## Task to complete
Extract each line containing the string "scene".

## Source material
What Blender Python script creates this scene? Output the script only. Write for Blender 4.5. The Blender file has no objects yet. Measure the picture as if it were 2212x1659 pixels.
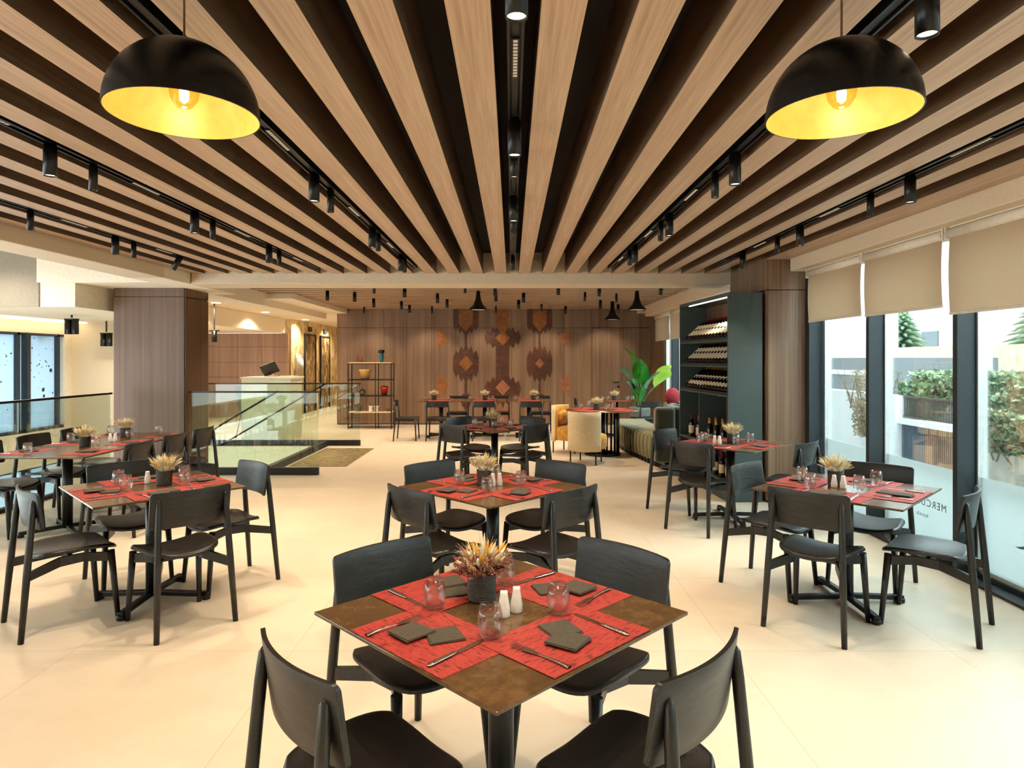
import bpy, bmesh, math, random
from mathutils import Vector, Matrix, Euler
random.seed(7)
PI = math.pi
C = bpy.context.scene.collection
# ------------------------------------------------------------------ helpers
class MB:
    def __init__(s): s.bm = bmesh.new()
    def _x(s, vs, M):
        if M is not None:
            for v in vs: v.co = M @ v.co
    def box(s, x0, x1, y0, y1, z0, z1, M=None):
        b = s.bm
        v = [b.verts.new((x, y, z)) for z in (z0, z1) for y in (y0, y1) for x in (x0, x1)]
        for f in ((0,2,3,1),(4,5,7,6),(0,1,5,4),(2,6,7,3),(0,4,6,2),(1,3,7,5)):
            b.faces.new([v[i] for i in f])
        s._x(v, M); return s
    def tube(s, pts, radii, seg=12, cap=True, smooth=True):
        b = s.bm; pts = [Vector(p) for p in pts]
        if not isinstance(radii, (list, tuple)): radii = [radii]*len(pts)
        rings = []; n = len(pts); up = None
        for i, p in enumerate(pts):
            d = (pts[min(i+1, n-1)] - pts[max(i-1, 0)]).normalized()
            if up is None:
                up = Vector((0,0,1)) if abs(d.z) < .9 else Vector((1,0,0))
            a = d.cross(up).normalized(); c = a.cross(d).normalized(); up = c
            rings.append([b.verts.new(p + radii[i]*(math.cos(t)*a + math.sin(t)*c)) for t in [2*PI*k/seg for k in range(seg)]])
        for r0, r1 in zip(rings, rings[1:]):
            for k in range(seg):
                f = b.faces.new((r0[k], r0[(k+1)%seg], r1[(k+1)%seg], r1[k])); f.smooth = smooth
        if cap:
            b.faces.new(rings[0][::-1]); b.faces.new(rings[-1])
        return s
    def lathe(s, prof, seg=24, M=None, close=False, smooth=True, cap0=False, cap1=False):
        b = s.bm; rings = []; allv = []
        for r, z in prof:
            ring = [b.verts.new((r*math.cos(2*PI*k/seg), r*math.sin(2*PI*k/seg), z)) for k in range(seg)]
            rings.append(ring); allv += ring
        for r0, r1 in zip(rings, rings[1:]):
            for k in range(seg):
                f = b.faces.new((r0[k], r0[(k+1)%seg], r1[(k+1)%seg], r1[k])); f.smooth = smooth
        if cap0: b.faces.new(rings[0][::-1])
        if cap1: b.faces.new(rings[-1])
        s._x(allv, M); return s
    def prism(s, poly, z0, z1, M=None):
        b = s.bm
        lo = [b.verts.new((x, y, z0)) for x, y in poly]; hi = [b.verts.new((x, y, z1)) for x, y in poly]
        n = len(poly)
        b.faces.new(lo[::-1]); b.faces.new(hi)
        for k in range(n): b.faces.new((lo[k], lo[(k+1)%n], hi[(k+1)%n], hi[k]))
        s._x(lo+hi, M); return s
    def grid(s, fn, nu, nv, closed_u=False, smooth=True):
        b = s.bm
        V = [[b.verts.new(fn(i/nu, j/nv)) for j in range(nv+1)] for i in range(nu if closed_u else nu+1)]
        m = len(V)
        for i in range(nu):
            for j in range(nv):
                f = b.faces.new((V[i][j], V[(i+1)%m][j], V[(i+1)%m][j+1], V[i][j+1])); f.smooth = smooth
        return s
    def build(s, name, mat, parent=None, loc=(0,0,0), rotz=0, bevel=0, seg=2, fix=True, mods=None):
        if fix: bmesh.ops.recalc_face_normals(s.bm, faces=s.bm.faces)
        me = bpy.data.meshes.new(name); s.bm.to_mesh(me); s.bm.free()
        if isinstance(mat, (list, tuple)):
            for m in mat: me.materials.append(m)
        else: me.materials.append(mat)
        o = bpy.data.objects.new(name, me); C.objects.link(o)
        o.location = loc; o.rotation_euler = (0, 0, rotz)
        if parent: o.parent = parent
        if bevel:
            m = o.modifiers.new('bevel', 'BEVEL'); m.width = bevel; m.segments = seg; m.limit_method = 'ANGLE'; m.angle_limit = .6
        if mods: mods(o)
        return o
def tag(o, label, cat, group=None, kind=None):
    if label: o['label'] = label
    if cat: o['category'] = cat
    if group: o['group'] = group
    if kind: o['kind'] = kind
    return o
def thing(name, label, cat, loc=(0,0,0), rotz=0, group=None):
    o = bpy.data.objects.new(name, None); C.objects.link(o)
    o.location = loc; o.rotation_euler = (0,0,rotz); o.empty_display_size = .1
    return tag(o, label, cat, group)
def struct(name, mb, mat, parent=None, **k):
    o = mb.build(name, mat, parent, **k)
    if not parent: o['kind'] = 'structure'
    return o
def dup(root, loc, rotz, label=None, group=None):
    def cp(o, par):
        c = o.copy(); C.objects.link(c); c.parent = par
        for ch in kids[o.name]: cp(ch, c)
        return c
    kids = {}
    def walk(o):
        kids[o.name] = list(o.children)
        for ch in o.children: walk(ch)
    walk(root)
    r = cp(root, None); r.location = loc; r.rotation_euler = (0,0,rotz)
    if label: r['label'] = label
    if group: r['group'] = group
    return r
# ------------------------------------------------------------------ materials
def srgb(c):
    return tuple(((v/255)/12.92 if v/255 <= .04045 else ((v/255+.055)/1.055)**2.4) for v in c) + (1,)
def newmat(name):
    m = bpy.data.materials.new(name); m.use_nodes = True
    nt = m.node_tree; return m, nt, nt.nodes['Principled BSDF']
def N(nt, t, **k):
    n = nt.nodes.new(t)
    for a, v in k.items():
        if a.startswith('_'): setattr(n, a[1:], v)
        else: n.inputs[a.replace('__', ' ')].default_value = v
    return n
def coords(nt, scale=(1,1,1), rot=(0,0,0), src='Object'):
    tc = N(nt, 'ShaderNodeTexCoord'); mp = N(nt, 'ShaderNodeMapping')
    mp.inputs['Scale'].default_value = scale; mp.inputs['Rotation'].default_value = rot
    nt.links.new(tc.outputs[src], mp.inputs['Vector']); return mp.outputs['Vector']
def ramp(nt, fac, stops):
    r = N(nt, 'ShaderNodeValToRGB'); e = r.color_ramp.elements
    e[0].position, e[0].color = stops[0][0], srgb(stops[0][1])
    e[1].position, e[1].color = stops[-1][0], srgb(stops[-1][1])
    for p, c in stops[1:-1]:
        x = e.new(p); x.color = srgb(c)
    nt.links.new(fac, r.inputs['Fac']); return r.outputs['Color']
def plain(name, col, rough=.5, metal=0, noise=0, nscale=30, bump=0, emit=None, es=1, spec=None, sheen=0):
    m, nt, b = newmat(name)
    b.inputs['Base Color'].default_value = srgb(col); b.inputs['Roughness'].default_value = rough
    b.inputs['Metallic'].default_value = metal
    if spec is not None: b.inputs['Specular IOR Level'].default_value = spec
    if sheen: b.inputs['Sheen Weight'].default_value = sheen
    v = coords(nt); n = N(nt, 'ShaderNodeTexNoise', Scale=nscale, Detail=4)
    nt.links.new(v, n.inputs['Vector'])
    k = noise or .03
    nt.links.new(ramp(nt, n.outputs['Fac'], [(.3, [max(0, c*(1-k)) for c in col]), (.7, [min(255, c*(1+k)) for c in col])]), b.inputs['Base Color'])
    if bump:
        bp = N(nt, 'ShaderNodeBump', Strength=bump, Distance=.01)
        nt.links.new(n.outputs['Fac'], bp.inputs['Height']); nt.links.new(bp.outputs['Normal'], b.inputs['Normal'])
    if emit:
        b.inputs['Emission Color'].default_value = srgb(emit); b.inputs['Emission Strength'].default_value = es
    return m
def wood(name, dark, mid, light, scale, rough=.45, bump=.08, detail=6, src='Object', stripe=None):
    m, nt, b = newmat(name)
    v = coords(nt, scale, src=src)
    n = N(nt, 'ShaderNodeTexNoise', Scale=1, Detail=detail, Roughness=.65); nt.links.new(v, n.inputs['Vector'])
    n2 = N(nt, 'ShaderNodeTexNoise', Scale=.12, Detail=2); nt.links.new(v, n2.inputs['Vector'])
    mx = N(nt, 'ShaderNodeMath', _operation='MULTIPLY_ADD'); mx.inputs[1].default_value = .6; nt.links.new(n2.outputs['Fac'], mx.inputs[0])
    m2 = N(nt, 'ShaderNodeMath', _operation='MULTIPLY'); m2.inputs[1].default_value = .7; nt.links.new(n.outputs['Fac'], m2.inputs[0])
    nt.links.new(m2.outputs[0], mx.inputs[2])
    nt.links.new(ramp(nt, mx.outputs[0], [(.45, dark), (.65, mid), (.85, light)]), b.inputs['Base Color'])
    b.inputs['Roughness'].default_value = rough
    bp = N(nt, 'ShaderNodeBump', Strength=bump, Distance=.004)
    nt.links.new(n.outputs['Fac'], bp.inputs['Height']); nt.links.new(bp.outputs['Normal'], b.inputs['Normal'])
    return m
def glassmat(name, tint=(255,255,255), base=.05, gloss=.6, rough=.0):
    m, nt, b = newmat(name); nt.nodes.remove(b)
    out = nt.nodes['Material Output']
    tr = N(nt, 'ShaderNodeBsdfTransparent', Color=srgb(tint)); gl = N(nt, 'ShaderNodeBsdfGlossy', Roughness=rough)
    lw = N(nt, 'ShaderNodeLayerWeight', Blend=.25)
    ma = N(nt, 'ShaderNodeMath', _operation='MULTIPLY_ADD'); ma.inputs[1].default_value = gloss; ma.inputs[2].default_value = base
    nt.links.new(lw.outputs['Fresnel'], ma.inputs[0])
    mx = N(nt, 'ShaderNodeMixShader')
    nt.links.new(ma.outputs[0], mx.inputs['Fac']); nt.links.new(tr.outputs[0], mx.inputs[1]); nt.links.new(gl.outputs[0], mx.inputs[2])
    nt.links.new(mx.outputs[0], out.inputs['Surface']); return m
def frosted(name, col, transp, trl=.6):
    m, nt, b = newmat(name); nt.nodes.remove(b); out = nt.nodes['Material Output']
    tr = N(nt, 'ShaderNodeBsdfTransparent', Color=srgb(col)); d = N(nt, 'ShaderNodeBsdfDiffuse', Color=srgb(col)); t = N(nt, 'ShaderNodeBsdfTranslucent', Color=srgb(col))
    a = N(nt, 'ShaderNodeMixShader', Fac=trl); nt.links.new(d.outputs[0], a.inputs[1]); nt.links.new(t.outputs[0], a.inputs[2])
    c = N(nt, 'ShaderNodeMixShader', Fac=transp); nt.links.new(a.outputs[0], c.inputs[1]); nt.links.new(tr.outputs[0], c.inputs[2])
    nt.links.new(c.outputs[0], out.inputs['Surface']); return m
def emis(name, col, st):
    m, nt, b = newmat(name); nt.nodes.remove(b)
    e = N(nt, 'ShaderNodeEmission', Color=srgb(col), Strength=st); nt.links.new(e.outputs[0], nt.nodes['Material Output'].inputs['Surface']); return m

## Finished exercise
What Blender Python script creates this scene? Output the script only. Write for Blender 4.5. The Blender file has no objects yet. Measure the picture as if it were 2212x1659 pixels.
C = bpy.context.scene.collection